Challenge
Your task is to copy the listing exactly, with the pictures left out.

##########

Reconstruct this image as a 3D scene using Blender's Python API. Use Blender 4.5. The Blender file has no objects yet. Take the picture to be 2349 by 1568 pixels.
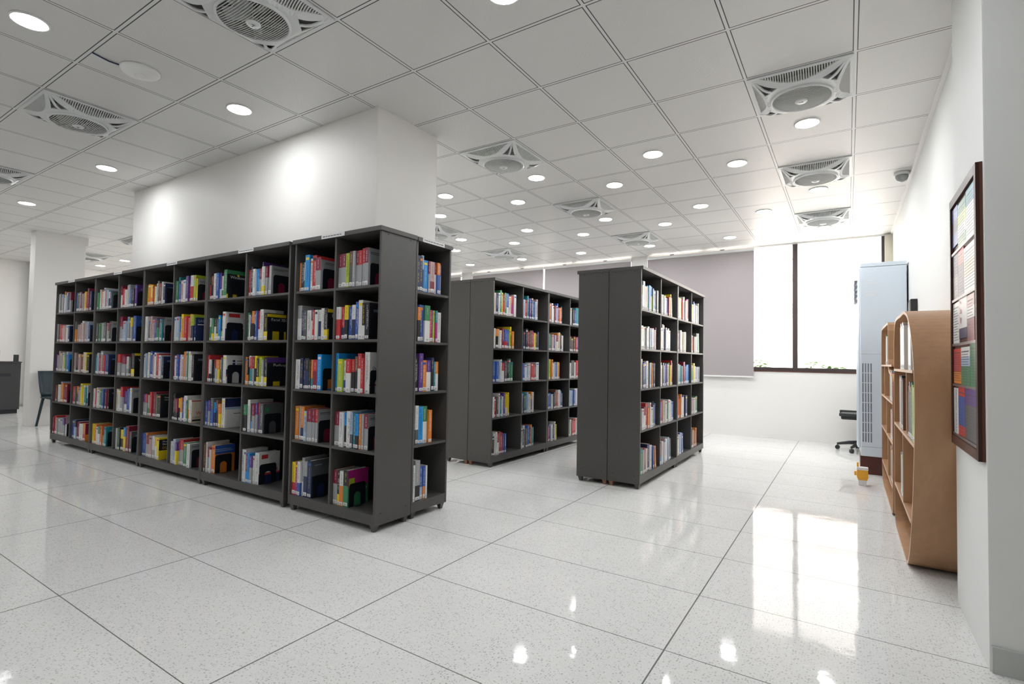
import bpy, bmesh, math, random
from mathutils import Vector, Matrix
random.seed(7)
S = bpy.context.scene
COL = S.collection
PI = math.pi

# ------------------------------------------------------------------ camera
FPX = 1193.5
cam_d = bpy.data.cameras.new('camera'); cam = bpy.data.objects.new('camera', cam_d); COL.objects.link(cam)
cam_d.sensor_fit = 'HORIZONTAL'; cam_d.sensor_width = 36.0; cam_d.lens = 36.0 * FPX / 2349.0
cam_d.clip_start = 0.05; cam_d.clip_end = 200
yaw, pitch, roll = 0.573465151, 0.0328054419, -0.0174432672
CAMZ = 1.152
Rm = Matrix.Rotation(yaw, 3, 'Z') @ Matrix.Rotation(pitch, 3, 'X') @ Matrix.Rotation(roll, 3, 'Y')
right, fwd, up = Rm.col[0], Rm.col[1], Rm.col[2]
rot = Matrix((right, up, -fwd)).transposed()
cam.matrix_world = Matrix.Translation((0, 0, CAMZ)) @ rot.to_4x4()
S.camera = cam

# ------------------------------------------------------------------ world, sun, exposure
W = bpy.data.worlds.new('world'); S.world = W; W.use_nodes = True
bg = W.node_tree.nodes['Background']
bg.inputs['Color'].default_value = (1.0, 0.975, 0.94, 1); bg.inputs['Strength'].default_value = 2.9
sun_d = bpy.data.lights.new('sun', 'SUN'); sun = bpy.data.objects.new('sun', sun_d); COL.objects.link(sun)
sun_d.energy = 3.0; sun_d.angle = 0.02; sun_d.color = (1, 0.95, 0.88)
sun.rotation_euler = (math.radians(38), 0, math.radians(-20))
VS = S.view_settings
S.display_settings.display_device = 'sRGB'
VS.view_transform = 'Standard'; VS.look = 'None'; VS.gamma = 1.0; VS.use_curve_mapping = False
VS.exposure = 1.22
LAMP = 60.0          # emission of each ceiling downlight
CEIL = 3.004
GX, GY, T = 0.04333, 3.61874, 0.6       # ceiling tile grid
FX, FY, FW, FL = -0.622, 1.535, 1.2545, 0.588  # floor slab grid

# ------------------------------------------------------------------ materials
def mat(name, color=(.8, .8, .8), rough=.5, metal=0., spec=.5, emit=None, alpha=None, trans=0., bump=None, coat=0.):
    m = bpy.data.materials.new(name); m.use_nodes = True
    nt = m.node_tree; b = nt.nodes['Principled BSDF']
    b.inputs['Base Color'].default_value = (*color, 1); b.inputs['Roughness'].default_value = rough
    b.inputs['Metallic'].default_value = metal; b.inputs['Specular IOR Level'].default_value = spec
    b.inputs['Transmission Weight'].default_value = trans; b.inputs['Coat Weight'].default_value = coat
    if emit:
        b.inputs['Emission Color'].default_value = (*emit[:3], 1); b.inputs['Emission Strength'].default_value = emit[3]
    if bump:
        sc, st = bump
        g = nt.nodes.new('ShaderNodeNewGeometry'); n = nt.nodes.new('ShaderNodeTexNoise'); bp = nt.nodes.new('ShaderNodeBump')
        n.inputs['Scale'].default_value = sc; n.inputs['Detail'].default_value = 3
        bp.inputs['Strength'].default_value = st; bp.inputs['Distance'].default_value = .01
        nt.links.new(g.outputs['Position'], n.inputs['Vector']); nt.links.new(n.outputs['Fac'], bp.inputs['Height'])
        nt.links.new(bp.outputs['Normal'], b.inputs['Normal'])
    return m

class NT:
    def __init__(s, m): s.nt = m.node_tree; s.b = s.nt.nodes['Principled BSDF']
    def n(s, t, **kw):
        x = s.nt.nodes.new(t)
        for k, v in kw.items(): setattr(x, k, v)
        return x
    def l(s, a, b): s.nt.links.new(a, b)
    def math(s, op, a, b=None, c=None):
        x = s.n('ShaderNodeMath', operation=op)
        for i, v in enumerate((a, b, c)):
            if v is None: continue
            if isinstance(v, (int, float)): x.inputs[i].default_value = v
            else: s.l(v, x.inputs[i])
        return x.outputs[0]
    def mix(s, f, a, b):
        x = s.n('ShaderNodeMix', data_type='RGBA')
        for i, v in ((0, f), (6, a), (7, b)):
            if isinstance(v, (int, float)): x.inputs[i].default_value = v
            elif isinstance(v, tuple): x.inputs[i].default_value = (*v, 1)
            else: s.l(v, x.inputs[i])
        return x.outputs[2]
    def bump(s, h, st, d=.01):
        x = s.n('ShaderNodeBump'); x.inputs['Strength'].default_value = st; x.inputs['Distance'].default_value = d
        s.l(h, x.inputs['Height']); s.l(x.outputs[0], s.b.inputs['Normal'])
    def pos(s):
        g = s.n('ShaderNodeNewGeometry'); q = s.n('ShaderNodeSeparateXYZ'); s.l(g.outputs['Position'], q.inputs[0])
        return g.outputs['Position'], q.outputs[0], q.outputs[1], q.outputs[2]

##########

The completed task
Reconstruct this image as a 3D scene using Blender's Python API. Use Blender 4.5. The Blender file has no objects yet. Take the picture to be 2349 by 1568 pixels.
import bpy, bmesh, math, random
from mathutils import Vector, Matrix
random.seed(7)
S = bpy.context.scene
COL = S.collection
PI = math.pi

# ------------------------------------------------------------------ camera
FPX = 1193.5
cam_d = bpy.data.cameras.new('camera'); cam = bpy.data.objects.new('camera', cam_d); COL.objects.link(cam)
cam_d.sensor_fit = 'HORIZONTAL'; cam_d.sensor_width = 36.0; cam_d.lens = 36.0 * FPX / 2349.0
cam_d.clip_start = 0.05; cam_d.clip_end = 200
yaw, pitch, roll = 0.573465151, 0.0328054419, -0.0174432672
CAMZ = 1.152
Rm = Matrix.Rotation(yaw, 3, 'Z') @ Matrix.Rotation(pitch, 3, 'X') @ Matrix.Rotation(roll, 3, 'Y')
right, fwd, up = Rm.col[0], Rm.col[1], Rm.col[2]
rot = Matrix((right, up, -fwd)).transposed()
cam.matrix_world = Matrix.Translation((0, 0, CAMZ)) @ rot.to_4x4()
S.camera = cam

# ------------------------------------------------------------------ world, sun, exposure
W = bpy.data.worlds.new('world'); S.world = W; W.use_nodes = True
bg = W.node_tree.nodes['Background']
bg.inputs['Color'].default_value = (1.0, 0.975, 0.94, 1); bg.inputs['Strength'].default_value = 2.9
sun_d = bpy.data.lights.new('sun', 'SUN'); sun = bpy.data.objects.new('sun', sun_d); COL.objects.link(sun)
sun_d.energy = 3.0; sun_d.angle = 0.02; sun_d.color = (1, 0.95, 0.88)
sun.rotation_euler = (math.radians(38), 0, math.radians(-20))
VS = S.view_settings
S.display_settings.display_device = 'sRGB'
VS.view_transform = 'Standard'; VS.look = 'None'; VS.gamma = 1.0; VS.use_curve_mapping = False
VS.exposure = 1.22
LAMP = 60.0          # emission of each ceiling downlight
CEIL = 3.004
GX, GY, T = 0.04333, 3.61874, 0.6       # ceiling tile grid
FX, FY, FW, FL = -0.622, 1.535, 1.2545, 0.588  # floor slab grid

# ------------------------------------------------------------------ materials
def mat(name, color=(.8, .8, .8), rough=.5, metal=0., spec=.5, emit=None, alpha=None, trans=0., bump=None, coat=0.):
    m = bpy.data.materials.new(name); m.use_nodes = True
    nt = m.node_tree; b = nt.nodes['Principled BSDF']
    b.inputs['Base Color'].default_value = (*color, 1); b.inputs['Roughness'].default_value = rough
    b.inputs['Metallic'].default_value = metal; b.inputs['Specular IOR Level'].default_value = spec
    b.inputs['Transmission Weight'].default_value = trans; b.inputs['Coat Weight'].default_value = coat
    if emit:
        b.inputs['Emission Color'].default_value = (*emit[:3], 1); b.inputs['Emission Strength'].default_value = emit[3]
    if bump:
        sc, st = bump
        g = nt.nodes.new('ShaderNodeNewGeometry'); n = nt.nodes.new('ShaderNodeTexNoise'); bp = nt.nodes.new('ShaderNodeBump')
        n.inputs['Scale'].default_value = sc; n.inputs['Detail'].default_value = 3
        bp.inputs['Strength'].default_value = st; bp.inputs['Distance'].default_value = .01
        nt.links.new(g.outputs['Position'], n.inputs['Vector']); nt.links.new(n.outputs['Fac'], bp.inputs['Height'])
        nt.links.new(bp.outputs['Normal'], b.inputs['Normal'])
    return m

class NT:
    def __init__(s, m): s.nt = m.node_tree; s.b = s.nt.nodes['Principled BSDF']
    def n(s, t, **kw):
        x = s.nt.nodes.new(t)
        for k, v in kw.items(): setattr(x, k, v)
        return x
    def l(s, a, b): s.nt.links.new(a, b)
    def math(s, op, a, b=None, c=None):
        x = s.n('ShaderNodeMath', operation=op)
        for i, v in enumerate((a, b, c)):
            if v is None: continue
            if isinstance(v, (int, float)): x.inputs[i].default_value = v
            else: s.l(v, x.inputs[i])
        return x.outputs[0]
    def mix(s, f, a, b):
        x = s.n('ShaderNodeMix', data_type='RGBA')
        for i, v in ((0, f), (6, a), (7, b)):
            if isinstance(v, (int, float)): x.inputs[i].default_value = v
            elif isinstance(v, tuple): x.inputs[i].default_value = (*v, 1)
            else: s.l(v, x.inputs[i])
        return x.outputs[2]
    def bump(s, h, st, d=.01):
        x = s.n('ShaderNodeBump'); x.inputs['Strength'].default_value = st; x.inputs['Distance'].default_value = d
        s.l(h, x.inputs['Height']); s.l(x.outputs[0], s.b.inputs['Normal'])
    def pos(s):
        g = s.n('ShaderNodeNewGeometry'); q = s.n('ShaderNodeSeparateXYZ'); s.l(g.outputs['Position'], q.inputs[0])
        return g.outputs['Position'], q.outputs[0], q.outputs[1], q.outputs[2]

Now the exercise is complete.